I understand that, since there’s no OS X version of the Zune software, Microsoft has a Windows Phone Connector Mac app which sounds closer to the utopian lightweight solution that you describe. I wonder how it compares to the Zune aircraft carrier.

arturo

wrote the following on Saturday November 5, 2011

Great review, I might give WP7 a try.
Though I do have to ask, what did you mean when you say Blackberry copied iOS? Because I thought it was totally the other way around. iOS copied functions and concepts BB already had. RIM was one of the pioneers in the smartphone business.

Kevin

wrote the following on Saturday November 5, 2011

Arturo — When I say RIM copied iOS, I’m referring to the current UI. There are definitely functional concepts RIM lead the market with, but their current OS (version 7), which just came out recently, is derivative of iOS in regards to the detailed icons, the layout of the home screen, the textures, etc.

The copying is not on the level of Android, but the aesthetic leap RIM made from OS 6 to OS 7 would never have happened without the influence of Apple. Play with the Blackberry Torch (their touchscreen model), and you’ll see what I mean.

wavesource

wrote the following on Wednesday November 9, 2011

good balanced review, tks. Certainly the “no round corners” design ethic seemed to be a counter punch to iOS et al. I guess the issue is, has Microsoft learned from the past, and perhaps the fact they are now in a post-monopoly stage, then it would be interesting to see.

The only problem is, what does “Competition breeds development” mean, when the only permitted competition is when you’re innovation hasn’t already been bought up and put to sleep by one of the big corps, or threatened with a raft of lawsuits?

Web design companies

wrote the following on Monday November 14, 2011

Thank you for this useful review.
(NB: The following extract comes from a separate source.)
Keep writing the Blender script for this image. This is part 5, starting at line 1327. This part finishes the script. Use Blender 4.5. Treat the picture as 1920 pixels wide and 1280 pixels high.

Now most of the people go to Android, but I do not understand why. I found in your post some of my thoughts. I like Win mobile 7 and I’m not ashamed of it.

Jrederkersen

wrote the following on Thursday November 24, 2011

I’m wondering if Microsoft is too late with a good phone like this one. Microsoft has a long way to go to confince the audience again. The same audience that learned to hate their former operating system.